Meals happen at a communal table in the main lodge, a twenty-minute drive away — or sometimes right on your platform, a lantern-lit dinner where the cook, a quiet man named Sammy, produces improbable things from a kitchen you never see. One night it's slow-braised goat with ugali and a tomato relish that has enough chili to make your eyes water. Another night, a roast chicken with rosemary that he says he grows himself behind the staff quarters. You eat with your hands if you want. Nobody's watching except a genet cat that visits the rafters around nine o'clock with the punctuality of a commuter.

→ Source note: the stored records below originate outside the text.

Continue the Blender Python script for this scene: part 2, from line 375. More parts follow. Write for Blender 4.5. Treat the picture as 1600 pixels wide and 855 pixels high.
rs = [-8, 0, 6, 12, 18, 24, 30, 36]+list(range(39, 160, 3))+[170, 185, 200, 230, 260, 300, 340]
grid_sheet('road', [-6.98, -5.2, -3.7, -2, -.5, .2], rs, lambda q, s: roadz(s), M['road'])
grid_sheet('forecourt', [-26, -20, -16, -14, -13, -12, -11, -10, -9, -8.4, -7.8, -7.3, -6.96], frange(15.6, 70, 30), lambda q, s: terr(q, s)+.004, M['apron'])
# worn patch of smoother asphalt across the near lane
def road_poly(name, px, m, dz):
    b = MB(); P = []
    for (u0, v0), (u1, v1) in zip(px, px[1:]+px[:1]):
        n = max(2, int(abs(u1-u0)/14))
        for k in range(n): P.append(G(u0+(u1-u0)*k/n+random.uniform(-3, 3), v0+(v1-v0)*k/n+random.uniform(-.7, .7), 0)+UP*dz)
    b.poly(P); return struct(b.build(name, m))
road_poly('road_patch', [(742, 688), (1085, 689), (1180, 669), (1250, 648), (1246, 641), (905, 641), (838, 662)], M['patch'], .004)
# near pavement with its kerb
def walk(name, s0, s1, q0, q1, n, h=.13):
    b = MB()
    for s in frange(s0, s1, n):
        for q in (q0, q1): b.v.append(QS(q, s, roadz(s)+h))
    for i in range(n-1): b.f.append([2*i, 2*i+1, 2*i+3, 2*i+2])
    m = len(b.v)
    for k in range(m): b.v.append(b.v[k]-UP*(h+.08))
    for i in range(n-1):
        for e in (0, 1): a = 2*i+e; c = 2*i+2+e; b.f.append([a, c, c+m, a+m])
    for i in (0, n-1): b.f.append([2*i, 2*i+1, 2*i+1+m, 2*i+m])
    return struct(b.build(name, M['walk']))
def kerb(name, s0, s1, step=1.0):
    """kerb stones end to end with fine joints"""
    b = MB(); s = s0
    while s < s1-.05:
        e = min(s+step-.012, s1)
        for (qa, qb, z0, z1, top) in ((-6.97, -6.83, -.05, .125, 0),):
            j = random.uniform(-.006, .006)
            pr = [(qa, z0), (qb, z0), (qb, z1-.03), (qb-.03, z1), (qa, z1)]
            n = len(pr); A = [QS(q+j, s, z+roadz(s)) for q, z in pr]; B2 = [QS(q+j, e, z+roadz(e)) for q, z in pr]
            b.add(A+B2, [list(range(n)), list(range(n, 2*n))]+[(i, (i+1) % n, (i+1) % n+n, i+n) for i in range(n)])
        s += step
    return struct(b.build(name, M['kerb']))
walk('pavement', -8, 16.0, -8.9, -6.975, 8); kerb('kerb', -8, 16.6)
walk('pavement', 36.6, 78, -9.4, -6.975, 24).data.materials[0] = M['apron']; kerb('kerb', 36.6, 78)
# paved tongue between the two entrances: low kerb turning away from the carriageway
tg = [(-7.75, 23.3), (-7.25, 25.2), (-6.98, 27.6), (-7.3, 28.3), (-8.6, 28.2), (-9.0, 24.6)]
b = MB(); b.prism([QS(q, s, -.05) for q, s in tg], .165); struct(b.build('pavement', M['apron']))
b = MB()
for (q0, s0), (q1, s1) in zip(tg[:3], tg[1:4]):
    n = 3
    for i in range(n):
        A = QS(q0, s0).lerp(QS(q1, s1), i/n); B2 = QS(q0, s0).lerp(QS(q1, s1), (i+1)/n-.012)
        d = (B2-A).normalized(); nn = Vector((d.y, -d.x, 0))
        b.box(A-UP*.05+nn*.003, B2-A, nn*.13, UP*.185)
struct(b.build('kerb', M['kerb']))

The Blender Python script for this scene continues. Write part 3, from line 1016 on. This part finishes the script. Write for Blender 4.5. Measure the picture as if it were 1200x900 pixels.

During the day, Lekishon drives you through the conservancy — 56,000 acres of it, community-owned, bordering ranches and tribal land. You see wild dog here, which is rare enough to matter. You see Grevy's zebra, their stripes thinner and more elegant than their common cousins. You see a lioness sleeping on a rock so casually you almost miss her. But the conservancy's real story is the land itself. Loisaba was a cattle ranch until the 1970s. The transition to conservation brought wildlife corridors connecting Laikipia to the northern rangelands, and the Samburu and Maasai communities run much of the operation. The guides are local. The staff are local. The pride in the place is not performed.
One honest thing: the wind. At night, on that open platform, the Laikipia wind comes up the valley and it does not care about your comfort. The blankets are heavy wool, and you'll want all of them. By three in the morning, the temperature drops enough that you pull the covers to your chin and stare up at a sky so dense with stars it looks fake, like a planetarium overdoing it. Orion hangs directly above. The Southern Cross is low on the horizon. You lie there thinking this is either the most romantic or the most exposed you've ever felt while sleeping, and it's probably both.
Walking out into the morning
On the last morning, Lekishon takes you on a walking safari before the flight out. The light at six o'clock turns the plateau copper and gold. You walk through waist-high grass and he points out elephant tracks from overnight, the soil still soft where they pressed. A pair of Jackson's hartebeest watch from a ridge. The airstrip appears again, the same packed dirt, the same windsock, the same dung beetle — or its cousin — working the ground near the fuel drum.
You hear the Cessna before you see it. Lekishon shakes your hand again. The plateau drops away below the wing, and you realize you never once thought about the room. You thought about the valley, the wind, the goat stew, and the genet cat arriving at nine. The bed was just where you happened to be lying when the sky opened up.
Star beds at Loisaba run on a full-board, all-inclusive basis — game drives, walking safaris, meals, and drinks included. A night costs around $734 per person, with most guests booking through Elewana Collection or a safari operator who handles the charter flight from Nanyuki. The airstrip at Loisaba is a 30-minute hop from Nanyuki, which itself is a three-hour drive north of Nairobi on the A2. Book the Kiboko site if you want the waterhole. Book early if you want anything at all — four beds fill fast.